Title: Hell and Gone
Author: Tal Bauer
Publisher: Amazon/Kindle Unlimited
Length: 197 Pages
Category: Contemporary, Murder Mystery, Western
At a Glance: As a first time reader, I was thoroughly entertained and duly impressed by this authors storytelling ways.
Reviewed By: Lisa
Blurb: One hanged man.
Two vanished cowboys.
Three hundred missing cattle.
The Crazy Mountains are devouring everything they see.
Everett Dawson, Montana’s newest Stock Detective, has been sent from Helena down to the Crazy Mountains. Cattle are going missing in the Crazies and Everett is charged with finding these modern-day rustlers and bringing them in.
When he arrives, he finds a hanged cowboy and a heap of questions. Was it suicide or was it murder? Why are cowboys fleeing the Crazies? Far from a simple investigation, Everett’s case plunges deep into the mountains’ dark past.
Lawrence Jackson, the bad boy who runs the Lazy Twenty Two, was the last man to see the dead cowboy alive. There’s a whole forest fire of smoke swirling around Lawrence, and where there’s smoke, there’s flame… and maybe even murder.
But Everett is drawn to Lawrence, and if he takes the risk Lawrence offers, will Everett find what he craves, or will the Crazies claim their next victim?
Review: Cowboys and Lawmen and Murder
That’s what I’m talkin’ about, all in one book, and it’s what author Tal Bauer delivers in his latest novel Hell and Gone, a murder investigation that leads two men straight into the gaping maw of corruption, danger and a threat to their lives, and a budding romance between them that delivers them both from the brink of a lifetime of loneliness.
Initial observations of this author’s delivery of a story (yes, this is the first time I’ve had the pleasure of reading him) is that he’s adept at delivering a solid opener meant to bait readers into following his lead, and I fell for it, gladly.

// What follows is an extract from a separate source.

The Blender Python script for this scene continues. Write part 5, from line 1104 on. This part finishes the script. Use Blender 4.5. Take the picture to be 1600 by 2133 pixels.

We play witness to a murder in progress in that opening scene and then spend the remainder of the book with cowboy Lawrence Jackson and Stock Detective Everett Dawson as they track down clues, through vivid scenery, that not only uncovers disappearances and additional murders, but a cattle rustling operation associated with those disappearances and deaths as well.
Not to be outdone in the successful department, however, are Law and Everett themselves, and the ways in which Bauer uses the forced proximity trope and Law’s big heart to draw out Everett’s past—a past that haunts him in visceral flashbacks full of regret and grief. It’s the trust building from ground zero, when Everett had reasonable doubts and supporting evidence of those doubts through Law’s displays of temper and obstinance, that gives their moments of confession and passion weight and a heightened sense of importance to the investigation and resolving the case.
The story responds in the end in a sensational fashion with some twists and surprises, mortal danger and, ultimately, a romantic promise that was the payoff for everything suffered along the way. As a first time reader, I was thoroughly entertained and duly impressed by this authors storytelling ways.